A.J. Lawson: Is this spot for Markieff Morris?
It’s a move that seems forecasted for mid-October especially because Morris himself has said he’s returning.
Dereck Lively II: What’s his ceiling, truly?
Lively’s rookie campaign showed his floor: he’ll be a top-100 player and top-10 defender for years in this league even if he doesn’t improve another smidgen. This season’s for finding out how high he can be expected to ascend and how quickly we’ll see it. I don’t think he will or should be shooting 3s this season beyond some pet plays and luxury attempts. There’s plenty more for him to master first: switch defending, defensive timing, short roll scoring, one-dribble drives. But how high he can soar remains the Mavericks’ most delightful unknown.
Naji Marshall: Will he be sponsored by Knife?
Marshall shares his nickname with Dallas’ best steakhouse, Knife, which you really should visit if you haven’t. I need some sort of crossover between him and them. I’m insisting on it, actually.
While I am serious, this slight copout stems from Marshall being the player who has the most questions entering this season. How real was his improved 3-point shooting last season? Can he be matched against point guards as a stopper or is he better served as a floor-raising cog? How often does he close games? Will we devote an entire show in December to the idea that he should be a starter? I couldn’t figure out which one to choose, but I very much expect to enjoy dining on the dry-aged bone-in ribeye that Knife must name for him this season.
Olivier-Maxence Prosper: When does his chance come?
As an occasional Dallas North Tollway driver myself, I have only sympathy for Prosper’s many back-and-forth trips between Dallas and Frisco. He’ll have more in his future, unfortunately. But I do think he gets a chance in the rotation at some point this season. What he does with that, and when it comes, is the question.
Dwight Powell: What will his new look be?

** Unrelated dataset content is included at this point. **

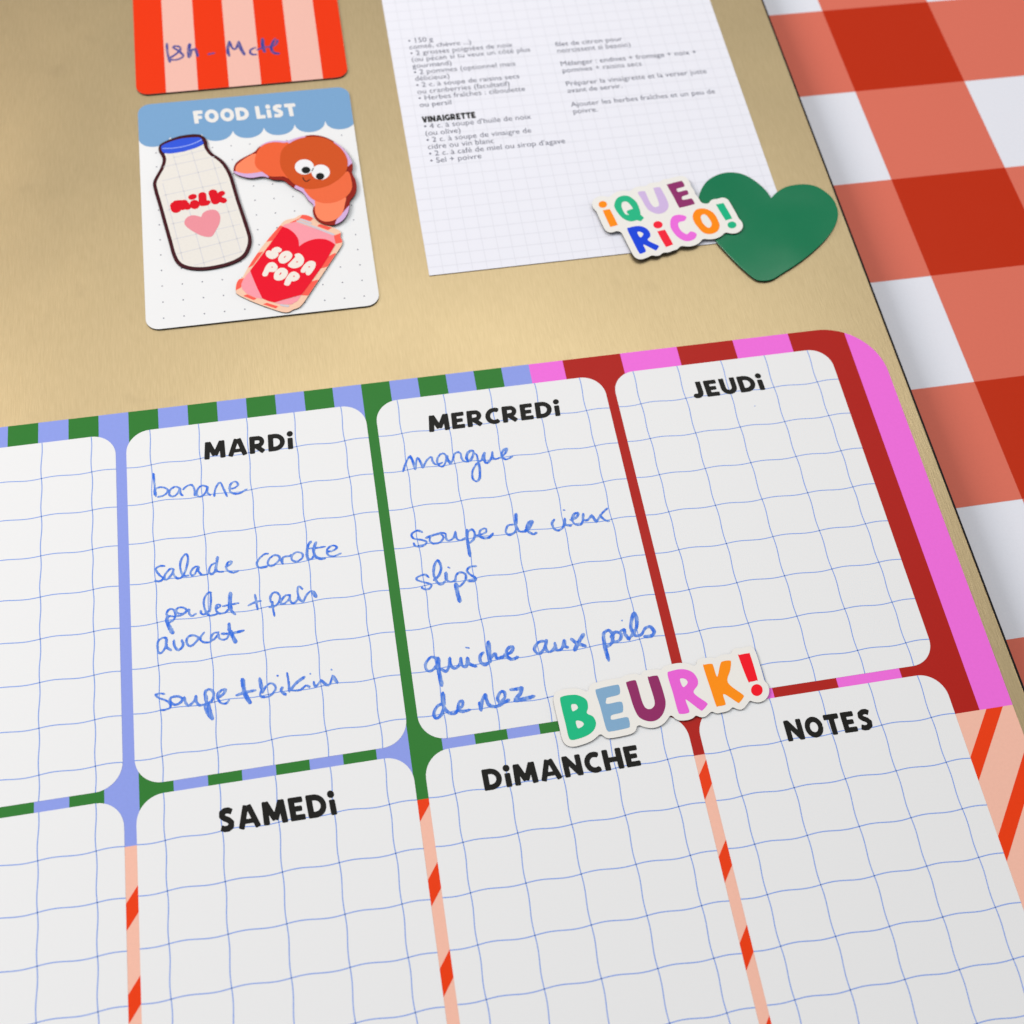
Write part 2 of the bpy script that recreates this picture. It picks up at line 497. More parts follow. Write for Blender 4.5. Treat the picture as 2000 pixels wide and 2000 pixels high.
# ------------------------------------------------------------------ the weekly planner
PT = 0.020    # planner thickness
PX0, PX1, PY0, PY1 = -11.40, 11.60, -12.22, 3.99
planner = thing('weekly_planner', (0.1, -4, 0), "large white magnetic week planner with blue wavy grid and coloured striped border", "planner")
BODY = rrect(PX0, PY0, PX1, PY1, 1.30, 16)
part('planner_sheet', mesh_fill('planner_sheet', [BODY], 0.0005, PT), C('white_board', None), planner)
bands = []
def band(x0, x1, y0, y1, m):
    p = clip([(x0, y0), (x1, y0), (x1, y1), (x0, y1)], BODY)
    if p: bands.append((p, m))
YS = -5.09
x = -3.706 - 13 * .6155; g = False
edges = [-3.706 + .6155 * k for k in range(-13, 12)] + [3.678]
for k in range(len(edges) - 1):
    band(edges[k], edges[k + 1], YS, PY1, 0 if (k - 13) % 2 == 0 else 1)
for a, b, m in ((3.678, 4.438, 2), (4.438, 5.743, 3), (5.743, 7.036, 2), (7.036, 8.332, 3), (8.332, 9.626, 2), (9.626, 10.921, 3), (10.921, 11.60, 2)):
    band(a, b, YS, PY1, m)
band(PX0, PX1, PY0, YS, 4)
me = mesh_polys('striped_border', bands, PT + .0015)
part('striped_border', me, [C(n, None) for n in ('planner_green', 'planner_blue', 'planner_pink', 'planner_red', 'planner_peach')], planner)
low = rrect(PX0, PY0, PX1, PY1, 1.30, 16)
diag = []
SL = 1.342
for k in range(-22, 22):
    # a slanting orange band through x = 0.212, y = -6.236
    y0 = -6.236 - SL * .212 + 1.49 * k
    q = [(-12, y0 - SL * 12 - .455), (12, y0 + SL * 12 - .455), (12, y0 + SL * 12), (-12, y0 - SL * 12)]
    q = clip(q, [(PX0, PY0), (PX1, PY0), (PX1, YS), (PX0, YS)])
    if q: q = clip(q, low)
    if q: diag.append((q, 0))
part('diagonal_stripes', mesh_polys('diagonal_stripes', diag, PT + .003), C('planner_orange', None), planner)

def wavy(x, y, horizontal, x0, y0):
    if horizontal: return (x, y + .017 * math.sin(2 * math.pi * (x - x0)) + .004 * math.sin(3.1 * x + y * 5))
    return (x - .011 * math.sin(2 * math.pi * (y - y0) / .884) + .004 * math.sin(2.3 * y + x * 5), y)

def panel(x0, y0, x1, y1, label, gx, gy):
    R = rrect(x0, y0, x1, y1, .50, 10)
    p = part('day_panel', mesh_fill('day_panel', [R], PT + .0045), C('white_board', None), planner, label)
    V, F = [], []
    def inside(q):
        cx = min(max(q[0], x0 + .5), x1 - .5); cy = min(max(q[1], y0 + .5), y1 - .5)
        return math.hypot(q[0] - cx, q[1] - cy) <= .508
    def ribbon(P, w):
        P = [q for q in P if inside(q)]
        for k, q in enumerate(P):
            a, b = P[max(k - 1, 0)], P[min(k + 1, len(P) - 1)]
            dx, dy = b[0] - a[0], b[1] - a[1]; L = math.hypot(dx, dy) or 1
            n = (-dy / L * w / 2, dx / L * w / 2)
            V.extend([(q[0] + n[0], q[1] + n[1], PT + .006), (q[0] - n[0], q[1] - n[1], PT + .006)])
            if k: F.append((len(V) - 4, len(V) - 3, len(V) - 1, len(V) - 2))
    for yy in gy: ribbon([wavy(x0 + (x1 - x0) * k / 540, yy, True, gx[0], gy[0]) for k in range(541)], .018)
    for xx in gx: ribbon([wavy(xx, y0 + (y1 - y0) * k / 720, False, gx[0], gy[0]) for k in range(721)], .018)
    me = bpy.data.meshes.new('grid_lines'); me.from_pydata(V, [], F)
    part('grid_lines', me, C('grid_blue', None), p)
    return p
GYT = [2.637 - .884 * k for k in range(8)]
GYB = [-5.083 - .884 * k for k in range(8)]
PAN = {}
for i, (x0, x1) in enumerate(((-10.43, -5.215), (-5.0, 0.0), (.217, 5.220), (5.432, 10.418))):
    gx = [x0 + .493 + 1.0015 * k for k in range(5)]
    if i == 0: gx = [x0 + .72 + 1.0015 * k for k in range(5)]
    PAN['t', i] = panel(x0, -4.032, x1, 3.487, None, gx, GYT)
    PAN['b', i] = panel(x0, -11.72, x1, -4.232, None, gx, GYB)

def title(text, V, bl, br, tl, parent, z, mat='title_black', bold=1.0, relief=None, gap=.12):
    L, w = display_text(text, gap, bold)
    a, b, c = V([bl, br, tl])
    L = place(L, w, a, b, c)
    return part('title', mesh_fill('title', L, z, relief), C(mat, None), parent)
z1, z3, z4, z8, z5, z7, z2 = [View(*a, PT) for a in ((300, 620, .2588), (700, 640, .2795), (1180, 620, .26915), (300, 1400, .31056), (760, 1080, .3002), (1290, 1250, .35193), (300, 1040, .2691))]
ZT = PT + .0075
title('MARDi', z1, (383, 1076), (1056, 992), (380, 945), PAN['t', 1], ZT)
title('MERCREDi', z3, (495, 732), (1414, 616), (484, 618), PAN['t', 2], ZT)
title('JEUDi', z4, (648, 591), (1172, 525), (610, 475), PAN['t', 3], ZT)
title('SAMEDi', z8, (418, 730), (1158, 614), (396, 582), PAN['b', 1], ZT)
title('DiMANCHE', View(900, 1420, .20704, PT), (228, 605), (1706, 362), (190, 405), PAN['b', 2], ZT)
title('NOTES', View(1480, 1340, .11387, PT), (525, 955), (2010, 735), (425, 600), PAN['b', 3], ZT)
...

There are no questions about Powell, the basketball player, who will serve as an emergency big man this season, or Powell, the culture setter, who has never understood that the first-in-last-out cliche isn’t supposed to be taken literally. There is a question about which look he’ll add to his aesthetic this season, however. Last season, we saw the arrival of the goatee and the goggles. What’s next?
Klay Thompson: Who does he want to be?
The most important question is what Thompson thinks of the Dallas lakes. For me, at least. I suspect we’ll have several conversations about them. But for the Mavericks, it’s probably one that’s even more existential: Is he here to reinvent himself, or does he still believe in the Klay that once was? This is what hindered his final years in Golden State even as he still largely played excellent basketball. It’s essentially why he’s even here playing for this team. Is he still trying to prove himself, or to himself, that he’s the player he once was? Or is this the right place for him to let that go and maximize his prime’s twilight?

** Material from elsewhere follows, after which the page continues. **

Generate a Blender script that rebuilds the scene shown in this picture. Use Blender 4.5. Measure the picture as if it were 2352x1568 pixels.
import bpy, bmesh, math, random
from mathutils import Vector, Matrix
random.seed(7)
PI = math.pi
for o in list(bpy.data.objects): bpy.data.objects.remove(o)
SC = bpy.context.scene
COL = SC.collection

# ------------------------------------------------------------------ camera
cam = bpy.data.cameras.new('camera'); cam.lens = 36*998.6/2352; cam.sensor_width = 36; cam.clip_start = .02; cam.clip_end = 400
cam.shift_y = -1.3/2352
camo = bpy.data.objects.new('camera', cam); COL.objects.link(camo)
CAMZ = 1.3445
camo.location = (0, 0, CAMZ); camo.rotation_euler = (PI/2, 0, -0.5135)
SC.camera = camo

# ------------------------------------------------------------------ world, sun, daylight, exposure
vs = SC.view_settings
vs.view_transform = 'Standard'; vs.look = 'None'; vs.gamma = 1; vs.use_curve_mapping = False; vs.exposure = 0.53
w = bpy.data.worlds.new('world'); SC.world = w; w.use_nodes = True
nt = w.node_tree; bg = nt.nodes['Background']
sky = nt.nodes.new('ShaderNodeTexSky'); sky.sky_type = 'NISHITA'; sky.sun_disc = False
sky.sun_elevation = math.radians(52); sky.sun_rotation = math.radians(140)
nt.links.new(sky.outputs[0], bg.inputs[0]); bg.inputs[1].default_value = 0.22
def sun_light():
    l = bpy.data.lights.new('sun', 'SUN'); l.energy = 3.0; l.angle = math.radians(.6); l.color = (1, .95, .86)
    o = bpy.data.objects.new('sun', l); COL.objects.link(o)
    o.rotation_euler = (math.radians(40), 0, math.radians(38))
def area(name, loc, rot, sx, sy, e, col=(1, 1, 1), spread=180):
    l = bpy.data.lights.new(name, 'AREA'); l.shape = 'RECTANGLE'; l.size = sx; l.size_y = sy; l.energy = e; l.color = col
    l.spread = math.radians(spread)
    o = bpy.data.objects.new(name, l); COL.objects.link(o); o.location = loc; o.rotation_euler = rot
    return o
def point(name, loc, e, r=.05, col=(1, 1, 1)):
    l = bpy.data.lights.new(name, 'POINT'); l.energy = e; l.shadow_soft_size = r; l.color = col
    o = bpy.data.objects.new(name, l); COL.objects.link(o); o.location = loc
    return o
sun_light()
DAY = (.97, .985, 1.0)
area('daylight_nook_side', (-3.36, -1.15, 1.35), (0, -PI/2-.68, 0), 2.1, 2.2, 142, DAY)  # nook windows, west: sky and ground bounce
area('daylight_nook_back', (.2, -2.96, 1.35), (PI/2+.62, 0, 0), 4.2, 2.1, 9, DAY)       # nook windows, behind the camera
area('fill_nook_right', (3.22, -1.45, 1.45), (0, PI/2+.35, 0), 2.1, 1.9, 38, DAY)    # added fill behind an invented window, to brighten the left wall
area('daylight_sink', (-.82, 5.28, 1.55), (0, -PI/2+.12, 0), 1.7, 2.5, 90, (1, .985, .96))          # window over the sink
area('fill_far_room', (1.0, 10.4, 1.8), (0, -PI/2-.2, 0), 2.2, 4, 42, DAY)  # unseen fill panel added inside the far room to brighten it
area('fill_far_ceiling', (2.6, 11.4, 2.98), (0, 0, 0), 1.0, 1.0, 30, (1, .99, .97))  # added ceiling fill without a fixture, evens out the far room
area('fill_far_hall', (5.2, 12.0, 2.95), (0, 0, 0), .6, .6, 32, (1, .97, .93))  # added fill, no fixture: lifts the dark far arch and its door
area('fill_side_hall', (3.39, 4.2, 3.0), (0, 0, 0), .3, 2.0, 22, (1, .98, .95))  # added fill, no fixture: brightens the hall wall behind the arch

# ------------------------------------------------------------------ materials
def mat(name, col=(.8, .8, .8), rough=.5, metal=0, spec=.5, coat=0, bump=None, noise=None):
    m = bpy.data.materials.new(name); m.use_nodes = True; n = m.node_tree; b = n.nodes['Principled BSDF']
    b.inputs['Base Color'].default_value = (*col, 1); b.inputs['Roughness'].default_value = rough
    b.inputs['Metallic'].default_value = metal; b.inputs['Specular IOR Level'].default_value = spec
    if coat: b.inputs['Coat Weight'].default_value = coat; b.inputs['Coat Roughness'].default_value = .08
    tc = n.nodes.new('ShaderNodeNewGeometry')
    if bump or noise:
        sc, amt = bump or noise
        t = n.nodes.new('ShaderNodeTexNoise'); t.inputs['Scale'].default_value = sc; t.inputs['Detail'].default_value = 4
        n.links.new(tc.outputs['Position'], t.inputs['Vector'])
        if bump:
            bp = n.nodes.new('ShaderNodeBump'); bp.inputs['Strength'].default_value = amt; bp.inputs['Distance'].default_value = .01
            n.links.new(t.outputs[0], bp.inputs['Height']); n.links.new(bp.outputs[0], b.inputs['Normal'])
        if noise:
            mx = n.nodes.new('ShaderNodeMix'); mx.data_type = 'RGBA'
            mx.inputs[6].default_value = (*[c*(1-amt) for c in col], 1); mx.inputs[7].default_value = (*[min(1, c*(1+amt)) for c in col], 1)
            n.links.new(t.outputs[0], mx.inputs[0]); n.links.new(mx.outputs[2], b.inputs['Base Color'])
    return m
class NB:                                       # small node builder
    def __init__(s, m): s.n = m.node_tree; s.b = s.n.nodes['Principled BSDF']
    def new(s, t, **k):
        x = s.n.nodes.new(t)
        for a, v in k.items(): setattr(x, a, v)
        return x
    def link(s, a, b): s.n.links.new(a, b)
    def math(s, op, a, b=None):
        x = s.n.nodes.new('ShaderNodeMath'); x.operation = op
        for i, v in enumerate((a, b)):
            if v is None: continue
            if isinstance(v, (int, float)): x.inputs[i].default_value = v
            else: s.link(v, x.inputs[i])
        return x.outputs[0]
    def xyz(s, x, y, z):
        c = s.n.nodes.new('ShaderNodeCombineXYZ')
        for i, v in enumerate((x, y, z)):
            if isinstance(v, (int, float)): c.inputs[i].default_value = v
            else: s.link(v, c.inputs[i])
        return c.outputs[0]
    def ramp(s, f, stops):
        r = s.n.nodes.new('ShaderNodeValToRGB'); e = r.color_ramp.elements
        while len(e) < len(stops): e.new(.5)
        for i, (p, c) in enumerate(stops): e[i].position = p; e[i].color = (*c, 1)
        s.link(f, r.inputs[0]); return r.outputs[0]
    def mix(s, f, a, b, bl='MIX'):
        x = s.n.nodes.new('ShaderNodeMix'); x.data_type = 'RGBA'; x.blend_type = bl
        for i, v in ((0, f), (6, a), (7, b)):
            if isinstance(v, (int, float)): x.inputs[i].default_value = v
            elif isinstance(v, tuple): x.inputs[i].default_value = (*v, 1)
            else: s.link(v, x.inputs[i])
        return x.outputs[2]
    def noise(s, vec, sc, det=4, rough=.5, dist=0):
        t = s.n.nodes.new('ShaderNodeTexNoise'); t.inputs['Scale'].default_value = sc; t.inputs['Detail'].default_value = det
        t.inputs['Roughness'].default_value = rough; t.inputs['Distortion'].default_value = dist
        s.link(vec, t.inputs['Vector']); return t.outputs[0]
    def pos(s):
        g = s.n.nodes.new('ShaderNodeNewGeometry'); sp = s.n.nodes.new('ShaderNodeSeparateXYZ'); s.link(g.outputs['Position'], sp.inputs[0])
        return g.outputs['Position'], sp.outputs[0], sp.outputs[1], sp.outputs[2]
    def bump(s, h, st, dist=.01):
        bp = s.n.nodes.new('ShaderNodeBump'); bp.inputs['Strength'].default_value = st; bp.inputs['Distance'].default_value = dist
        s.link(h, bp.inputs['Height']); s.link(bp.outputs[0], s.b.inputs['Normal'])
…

It’s the question that ultimately determines how well this works.
P.J. Washington: Does it matter if he can’t shoot?
Look, if Washington becomes a 40 percent shooter again, good luck to the league. But what I’m more curious about is what happens if he doesn’t. The team’s offense sputtered and crashed in the five-game defeat in the Finals, but every role player failed to make shots. With the roster’s summer reinforcements, is the team better suited to absorb one player’s streakiness? And if not, even if Washington seems like a locked starter, what does it mean for his role? Does he close every game or still play as many minutes even given Dallas’ seemingly improved depth? Does the team rely on him as a guard stopper, a role that isn’t best suited for his defensive strengths?
Washington proved plenty last season. These questions shouldn’t invoke any real concern about him or his season ahead. But becoming a championship-winning basketball team is this team’s next and final step, one which might require tough questions. It’s a spot that this team is glad to be.